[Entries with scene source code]

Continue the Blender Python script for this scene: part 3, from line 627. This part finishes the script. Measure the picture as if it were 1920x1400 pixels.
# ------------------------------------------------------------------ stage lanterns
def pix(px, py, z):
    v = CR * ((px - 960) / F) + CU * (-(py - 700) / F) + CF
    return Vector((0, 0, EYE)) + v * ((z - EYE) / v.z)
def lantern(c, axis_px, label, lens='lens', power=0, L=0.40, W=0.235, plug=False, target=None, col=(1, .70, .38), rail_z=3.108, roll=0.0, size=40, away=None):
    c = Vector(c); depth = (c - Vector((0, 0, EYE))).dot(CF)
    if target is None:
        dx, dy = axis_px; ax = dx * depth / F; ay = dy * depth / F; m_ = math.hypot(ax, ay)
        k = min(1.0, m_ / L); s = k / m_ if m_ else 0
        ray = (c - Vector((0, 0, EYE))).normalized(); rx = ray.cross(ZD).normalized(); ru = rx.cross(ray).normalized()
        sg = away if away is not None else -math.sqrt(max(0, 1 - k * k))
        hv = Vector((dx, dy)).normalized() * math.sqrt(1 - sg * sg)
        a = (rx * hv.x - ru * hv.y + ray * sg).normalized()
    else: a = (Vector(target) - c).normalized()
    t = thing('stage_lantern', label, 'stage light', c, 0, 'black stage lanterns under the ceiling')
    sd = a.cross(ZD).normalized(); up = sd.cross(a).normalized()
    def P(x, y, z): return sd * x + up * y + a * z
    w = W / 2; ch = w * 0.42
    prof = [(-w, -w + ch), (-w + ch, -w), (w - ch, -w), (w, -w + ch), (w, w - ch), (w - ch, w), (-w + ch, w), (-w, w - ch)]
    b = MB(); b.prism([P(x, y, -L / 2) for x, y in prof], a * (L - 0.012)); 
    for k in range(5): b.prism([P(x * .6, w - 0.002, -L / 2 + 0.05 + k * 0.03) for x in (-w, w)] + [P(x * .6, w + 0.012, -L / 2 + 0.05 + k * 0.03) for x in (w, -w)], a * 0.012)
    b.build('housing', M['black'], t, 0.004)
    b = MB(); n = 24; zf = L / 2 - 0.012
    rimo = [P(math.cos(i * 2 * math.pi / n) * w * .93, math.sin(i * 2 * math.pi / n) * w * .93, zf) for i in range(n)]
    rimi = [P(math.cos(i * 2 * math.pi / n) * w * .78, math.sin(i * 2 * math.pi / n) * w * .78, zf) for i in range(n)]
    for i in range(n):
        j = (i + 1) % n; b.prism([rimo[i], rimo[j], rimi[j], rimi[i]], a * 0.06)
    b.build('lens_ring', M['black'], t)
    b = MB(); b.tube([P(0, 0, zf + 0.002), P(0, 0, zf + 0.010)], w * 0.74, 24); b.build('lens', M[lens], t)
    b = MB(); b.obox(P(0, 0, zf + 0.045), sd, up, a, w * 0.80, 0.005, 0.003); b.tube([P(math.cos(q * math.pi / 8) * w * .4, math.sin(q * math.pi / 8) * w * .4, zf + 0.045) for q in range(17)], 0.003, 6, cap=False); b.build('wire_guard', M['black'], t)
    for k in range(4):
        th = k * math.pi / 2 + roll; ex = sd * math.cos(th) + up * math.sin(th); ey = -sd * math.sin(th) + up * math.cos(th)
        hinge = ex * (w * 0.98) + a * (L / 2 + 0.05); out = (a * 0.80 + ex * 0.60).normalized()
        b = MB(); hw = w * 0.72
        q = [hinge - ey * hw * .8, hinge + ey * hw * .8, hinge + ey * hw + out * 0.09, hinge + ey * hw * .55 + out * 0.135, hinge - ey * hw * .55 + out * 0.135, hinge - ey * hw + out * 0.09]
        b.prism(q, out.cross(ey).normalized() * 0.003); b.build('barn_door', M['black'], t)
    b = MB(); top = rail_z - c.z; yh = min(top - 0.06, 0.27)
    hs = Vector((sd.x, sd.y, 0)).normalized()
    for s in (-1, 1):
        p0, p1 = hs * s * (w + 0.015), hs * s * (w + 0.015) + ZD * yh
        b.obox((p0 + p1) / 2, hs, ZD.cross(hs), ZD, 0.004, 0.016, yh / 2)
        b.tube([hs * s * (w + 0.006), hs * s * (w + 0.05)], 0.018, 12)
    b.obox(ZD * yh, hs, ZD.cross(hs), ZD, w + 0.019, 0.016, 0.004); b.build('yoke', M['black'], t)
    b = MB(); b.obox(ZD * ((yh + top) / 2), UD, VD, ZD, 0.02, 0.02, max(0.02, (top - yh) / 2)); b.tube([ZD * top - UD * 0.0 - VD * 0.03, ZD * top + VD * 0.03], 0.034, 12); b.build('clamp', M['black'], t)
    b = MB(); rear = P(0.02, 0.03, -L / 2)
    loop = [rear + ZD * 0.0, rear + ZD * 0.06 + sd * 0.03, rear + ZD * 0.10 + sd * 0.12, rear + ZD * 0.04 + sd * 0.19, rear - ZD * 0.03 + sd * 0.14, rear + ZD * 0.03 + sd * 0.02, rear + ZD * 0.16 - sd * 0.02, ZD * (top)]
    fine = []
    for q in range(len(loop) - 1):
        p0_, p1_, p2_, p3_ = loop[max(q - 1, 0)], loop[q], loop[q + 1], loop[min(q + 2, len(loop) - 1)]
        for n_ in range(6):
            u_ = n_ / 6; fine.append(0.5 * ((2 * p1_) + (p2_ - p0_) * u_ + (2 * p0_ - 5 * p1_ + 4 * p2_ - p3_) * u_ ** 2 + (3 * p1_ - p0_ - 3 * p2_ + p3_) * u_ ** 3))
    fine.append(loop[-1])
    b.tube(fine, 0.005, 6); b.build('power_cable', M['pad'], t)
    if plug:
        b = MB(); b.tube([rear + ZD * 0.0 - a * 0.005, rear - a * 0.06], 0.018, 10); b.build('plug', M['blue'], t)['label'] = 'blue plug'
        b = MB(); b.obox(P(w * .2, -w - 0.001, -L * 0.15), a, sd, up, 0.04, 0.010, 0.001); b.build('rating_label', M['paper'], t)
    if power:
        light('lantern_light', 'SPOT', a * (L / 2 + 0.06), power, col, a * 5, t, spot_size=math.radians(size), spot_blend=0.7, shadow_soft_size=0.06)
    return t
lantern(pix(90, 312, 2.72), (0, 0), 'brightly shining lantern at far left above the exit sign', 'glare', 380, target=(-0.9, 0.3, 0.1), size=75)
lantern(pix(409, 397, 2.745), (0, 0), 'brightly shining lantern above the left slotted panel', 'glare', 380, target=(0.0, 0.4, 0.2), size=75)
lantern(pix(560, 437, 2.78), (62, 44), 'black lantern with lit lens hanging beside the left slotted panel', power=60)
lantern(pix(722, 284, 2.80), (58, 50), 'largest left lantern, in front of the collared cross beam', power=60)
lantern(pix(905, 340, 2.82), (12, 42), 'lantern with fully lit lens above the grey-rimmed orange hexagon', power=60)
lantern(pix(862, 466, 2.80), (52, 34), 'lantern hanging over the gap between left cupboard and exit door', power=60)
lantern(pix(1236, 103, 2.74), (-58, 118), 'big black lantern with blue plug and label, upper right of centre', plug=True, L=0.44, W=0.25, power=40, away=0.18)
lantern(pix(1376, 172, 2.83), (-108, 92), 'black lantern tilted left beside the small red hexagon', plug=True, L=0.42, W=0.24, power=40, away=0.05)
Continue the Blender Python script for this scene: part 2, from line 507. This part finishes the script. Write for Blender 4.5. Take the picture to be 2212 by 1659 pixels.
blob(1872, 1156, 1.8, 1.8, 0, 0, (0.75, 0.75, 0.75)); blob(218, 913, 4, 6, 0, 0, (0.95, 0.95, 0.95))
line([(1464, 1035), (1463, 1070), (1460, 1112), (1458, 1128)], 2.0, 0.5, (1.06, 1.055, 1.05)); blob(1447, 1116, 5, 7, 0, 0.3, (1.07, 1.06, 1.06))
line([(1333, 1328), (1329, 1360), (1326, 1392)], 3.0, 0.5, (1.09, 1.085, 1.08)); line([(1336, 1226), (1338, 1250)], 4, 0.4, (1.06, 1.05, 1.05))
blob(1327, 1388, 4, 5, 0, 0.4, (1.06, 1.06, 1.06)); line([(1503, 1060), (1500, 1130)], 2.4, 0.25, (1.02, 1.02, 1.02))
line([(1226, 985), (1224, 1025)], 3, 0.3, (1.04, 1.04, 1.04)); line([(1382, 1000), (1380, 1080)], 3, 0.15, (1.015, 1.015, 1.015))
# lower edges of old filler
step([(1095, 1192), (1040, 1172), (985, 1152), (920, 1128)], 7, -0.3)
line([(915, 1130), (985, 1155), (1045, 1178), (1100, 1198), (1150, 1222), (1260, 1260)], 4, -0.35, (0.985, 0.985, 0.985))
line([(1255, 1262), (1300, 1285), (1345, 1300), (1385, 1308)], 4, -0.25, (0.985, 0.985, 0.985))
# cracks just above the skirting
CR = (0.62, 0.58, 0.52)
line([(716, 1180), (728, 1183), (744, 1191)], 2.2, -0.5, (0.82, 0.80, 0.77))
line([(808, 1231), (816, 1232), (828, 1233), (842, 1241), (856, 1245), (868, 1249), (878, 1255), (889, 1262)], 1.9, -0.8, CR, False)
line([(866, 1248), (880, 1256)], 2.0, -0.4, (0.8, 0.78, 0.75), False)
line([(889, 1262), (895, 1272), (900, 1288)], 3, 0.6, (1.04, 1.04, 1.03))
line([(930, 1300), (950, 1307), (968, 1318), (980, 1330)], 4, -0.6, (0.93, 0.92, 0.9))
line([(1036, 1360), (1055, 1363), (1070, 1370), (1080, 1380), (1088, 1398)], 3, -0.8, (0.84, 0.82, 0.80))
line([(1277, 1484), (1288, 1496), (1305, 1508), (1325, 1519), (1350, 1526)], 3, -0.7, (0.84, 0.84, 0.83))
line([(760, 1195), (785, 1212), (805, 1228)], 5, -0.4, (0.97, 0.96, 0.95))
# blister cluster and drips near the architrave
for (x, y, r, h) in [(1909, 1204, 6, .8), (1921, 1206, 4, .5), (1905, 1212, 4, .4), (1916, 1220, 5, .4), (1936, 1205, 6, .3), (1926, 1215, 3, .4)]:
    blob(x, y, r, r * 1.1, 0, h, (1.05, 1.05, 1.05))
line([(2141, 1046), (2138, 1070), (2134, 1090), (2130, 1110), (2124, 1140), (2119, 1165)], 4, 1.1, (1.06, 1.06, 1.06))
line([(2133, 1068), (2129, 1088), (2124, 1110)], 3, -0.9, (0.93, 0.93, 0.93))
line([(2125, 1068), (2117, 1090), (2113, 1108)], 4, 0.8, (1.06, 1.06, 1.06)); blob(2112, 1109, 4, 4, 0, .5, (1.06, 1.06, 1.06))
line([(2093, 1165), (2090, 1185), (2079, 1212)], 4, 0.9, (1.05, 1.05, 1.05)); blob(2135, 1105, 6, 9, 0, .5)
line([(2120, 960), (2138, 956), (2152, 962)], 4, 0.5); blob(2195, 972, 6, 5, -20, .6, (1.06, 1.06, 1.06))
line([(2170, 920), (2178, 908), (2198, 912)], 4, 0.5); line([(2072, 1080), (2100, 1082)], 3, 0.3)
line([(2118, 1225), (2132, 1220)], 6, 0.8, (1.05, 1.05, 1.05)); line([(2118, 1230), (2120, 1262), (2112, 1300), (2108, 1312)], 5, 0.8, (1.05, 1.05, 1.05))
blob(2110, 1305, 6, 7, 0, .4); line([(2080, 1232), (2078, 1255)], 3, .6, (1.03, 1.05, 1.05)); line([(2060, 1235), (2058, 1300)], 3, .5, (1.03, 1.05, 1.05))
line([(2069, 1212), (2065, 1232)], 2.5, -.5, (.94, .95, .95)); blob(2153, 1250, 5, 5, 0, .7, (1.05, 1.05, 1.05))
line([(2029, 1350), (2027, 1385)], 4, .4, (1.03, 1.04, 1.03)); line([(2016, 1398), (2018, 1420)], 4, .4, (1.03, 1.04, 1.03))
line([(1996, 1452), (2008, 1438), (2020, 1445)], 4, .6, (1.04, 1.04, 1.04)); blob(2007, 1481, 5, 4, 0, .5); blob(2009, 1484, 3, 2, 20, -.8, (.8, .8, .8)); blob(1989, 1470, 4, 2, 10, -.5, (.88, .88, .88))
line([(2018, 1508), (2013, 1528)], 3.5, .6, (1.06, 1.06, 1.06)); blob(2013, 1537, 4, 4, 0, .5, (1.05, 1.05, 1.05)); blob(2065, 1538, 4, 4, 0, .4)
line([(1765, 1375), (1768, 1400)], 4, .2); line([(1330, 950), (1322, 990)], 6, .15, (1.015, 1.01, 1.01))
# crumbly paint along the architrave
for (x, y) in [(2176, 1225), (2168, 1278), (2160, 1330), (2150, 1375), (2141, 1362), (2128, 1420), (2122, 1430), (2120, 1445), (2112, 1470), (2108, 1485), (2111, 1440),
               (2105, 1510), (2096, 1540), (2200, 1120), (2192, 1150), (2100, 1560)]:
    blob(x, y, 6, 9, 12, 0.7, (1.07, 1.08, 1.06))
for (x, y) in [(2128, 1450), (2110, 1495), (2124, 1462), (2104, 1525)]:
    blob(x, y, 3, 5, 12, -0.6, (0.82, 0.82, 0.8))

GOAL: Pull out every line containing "this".

CORRECT ANSWER:
Continue the Blender Python script for this scene: part 3, from line 627. This part finishes the script. Measure the picture as if it were 1920x1400 pixels.
Continue the Blender Python script for this scene: part 2, from line 507. This part finishes the script. Write for Blender 4.5. Take the picture to be 2212 by 1659 pixels.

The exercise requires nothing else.